Scratching Visual Transformer's Back with Uniform Attention

TL;DR

The paper investigates the density of spatial interactions in Vision Transformers and finds a strong propensity toward dense attention, which is difficult to learn with softmax. It proposes Context Broadcasting (CB), a lightweight module that injects uniform attention to supply dense global context, reducing attention density in subsequent MSAs while preserving long-range interactions. Across image classification, semantic segmentation, object detection, and vision-language tasks, CB and its dimension-scaled variant CB_S yield consistent accuracy and robustness gains with negligible computational cost. The findings suggest that guiding ViTs with explicit dense-context signals can reallocate MSA capacity toward sparser, more informative interactions, offering a practical and broadly applicable improvement strategy for transformer-based vision models.

Abstract

The favorable performance of Vision Transformers (ViTs) is often attributed to the multi-head self-attention (MSA).

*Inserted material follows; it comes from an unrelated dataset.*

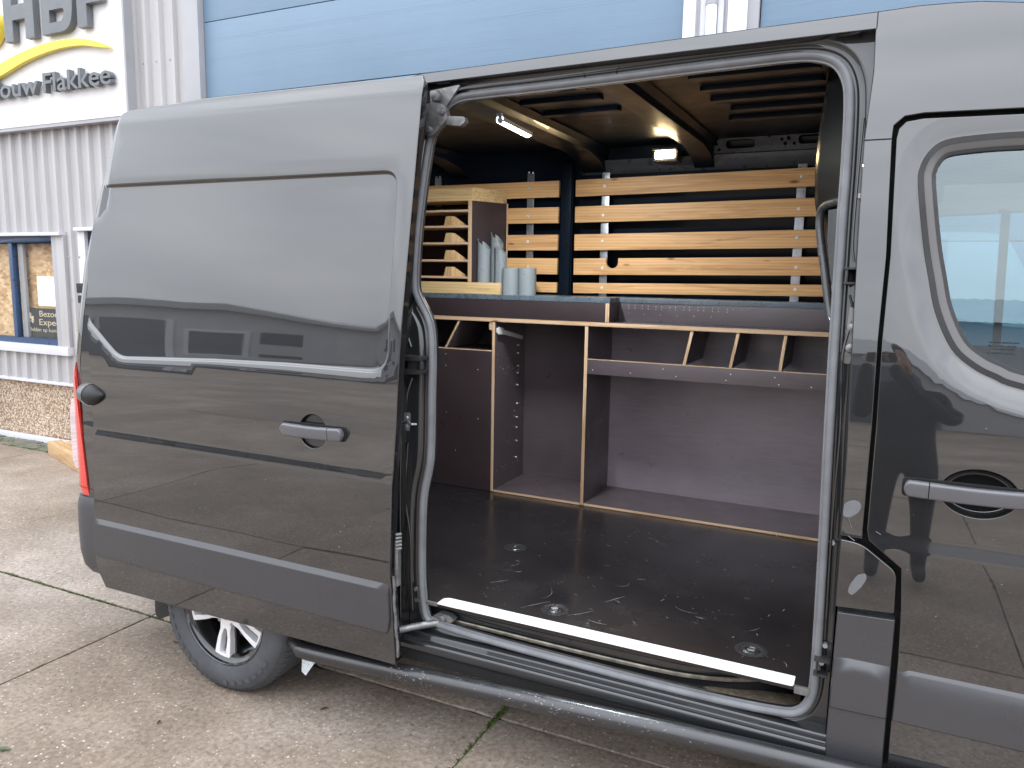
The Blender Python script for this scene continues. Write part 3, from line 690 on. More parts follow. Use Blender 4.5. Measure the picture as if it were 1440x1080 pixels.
# company sign with stand-off letters
sg = empty('company_sign', 'large white sign board with raised grey letters and yellow swoosh', 'sign', (-7.6, YW - .1, 3.08))
part('sign_board', SIGNW, sg, lambda m: m.box(-10.2, -6.085, YW - .085, YW - .02, 3.085, 4.75), bevel=.004)
part('sign_edge', TRIMG, sg, lambda m: (m.box(-6.083, -6.06, YW - .087, YW - .002, 3.08, 4.76), m.box(-10.2, -6.083, YW - .08, YW - .002, 3.055, 3.083)))
YL = YW - .155
def letter_poly(name, pts, mat, depth=.055, hole=None):
    if hole is None: return part(name, mat, sg, lambda m: m.prism(pts, YL, YL + depth))
    return panel(name, pts, lambda X, Z: np.full(np.shape(X), YL), mat, sg, holes=[hole], res=.2, thick=depth, hem=.001)
def H_poly(x, z, w, h, s): return [(x, z), (x + s, z), (x + s, z + h * .36), (x + w - s, z + h * .36), (x + w - s, z), (x + w, z), (x + w, z + h), (x + w - s, z + h), (x + w - s, z + h * .62), (x + s, z + h * .62), (x + s, z + h), (x, z + h)]
letter_poly('letter', H_poly(-7.60, 3.835, .435, .50, .125), SIGNG)
bo = rounded([(-7.055, 3.838), (-6.66, 3.838), (-6.615, 4.10), (-6.66, 4.335), (-7.055, 4.335)], [0, .16, .10, .16, 0], 6)
hole1 = rounded([(-6.94, 3.928), (-6.76, 3.928), (-6.735, 4.035), (-6.94, 4.035)], [0, .05, .04, 0], 4); hole2 = rounded([(-6.94, 4.125), (-6.735, 4.125), (-6.76, 4.25), (-6.94, 4.25)], [0, .04, .05, 0], 4)
panel('letter', bo, lambda X, Z: np.full(np.shape(X), YL), SIGNG, sg, holes=[hole1, hole2], res=.2, thick=.055, hem=.001)
letter_poly('letter', [(-6.565, 3.845), (-6.44, 3.845), (-6.44, 4.03), (-6.25, 4.03), (-6.25, 4.13), (-6.44, 4.13), (-6.44, 4.235), (-6.21, 4.235), (-6.21, 4.335), (-6.565, 4.335)], SIGNG)
part('logo_dot', SIGNY, sg, lambda m: m.prism([(-7.86 + .19 * math.cos(a * .2618), 3.99 + .17 * math.sin(a * .2618)) for a in range(24)], YL, YL + .055))
us = [(-8.6, 3.50), (-8.1, 3.585), (-7.69, 3.668), (-7.35, 3.735), (-7.05, 3.767), (-6.80, 3.775), (-6.55, 3.755), (-6.35, 3.71), (-6.20, 3.655)]
ls = [(-6.19, 3.642), (-6.33, 3.662), (-6.55, 3.70), (-6.80, 3.708), (-7.05, 3.690), (-7.35, 3.645), (-7.69, 3.560), (-8.1, 3.46), (-8.6, 3.34)]
part('swoosh', SIGNY, sg, lambda m: m.prism(smooth_line(us, 4)[::-1][::-1] + smooth_line(ls, 4), YL + .01, YL + .05))
for body, x, wd in (('Bouw', -7.905, .735), ('Flakkee', -7.095, .915)):
    t = text_obj('raised_lettering', body, SIGNG, wd, .175, .05, .012); t.location = (x, YL + .025, 3.345); setpar(t, sg)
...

The MSA enables global interactions at each layer of a ViT model, which is a contrasting feature against Convolutional Neural Networks (CNNs) that gradually increase the range of interaction across multiple layers. We study the role of the density of the attention. Our preliminary analyses suggest that the spatial interactions of attention maps are close to dense interactions rather than sparse ones. This is a curious phenomenon, as dense attention maps are harder for the model to learn due to steeper softmax gradients around them. We interpret this as a strong preference for ViT models to include dense interaction. We thus manually insert the uniform attention to each layer of ViT models to supply the much needed dense interactions. We call this method Context Broadcasting, CB. We observe that the inclusion of CB reduces the degree of density in the original attention maps and increases both the capacity and generalizability of the ViT models. CB incurs negligible costs: 1 line in your model code, no additional parameters, and minimal extra operations.

Figures (12)

• Figure 1: Motivation of our work.Top: dense attention is hard to learn with softmax, but self-attention tends to learn it more than sparse one. Bottom: we infuse dense attention explicitly, named $\mathtt{CB}$, to split the responsibility of interactions; the burden of interactions of self-attention is reduced. Self-attention is now more likely to learn sparse interaction that is in favor of softmax.
• Figure 2: Type of spatial interactions. We categorize the spatial interactions of self-attention into three types. The anchor token interacts with reference tokens.
• Figure 3: Impact on the capacity of the ViT model with a single extra block. Training loss and top-1 accuracy ($y$-axis) versus epochs ($x$-axis) of 8-depth ViT with additional $\mathtt{MSA}$ and $\mathtt{MLP}$ blocks. The decrease in training loss and the increase in validation accuracy implies an increase in the model capacity.
• Figure 4: Entropy analysis. We use pre-trained ViTs to measure layer-wise entropy. We plot the average and $15^{th}$ percentile of entropy values. The red dot line stands for the maximum entropy upper bound.
• Figure 5: Gradient around uniform attention. Softmax operation has high gradients around uniform attention ($x_1=x_2$).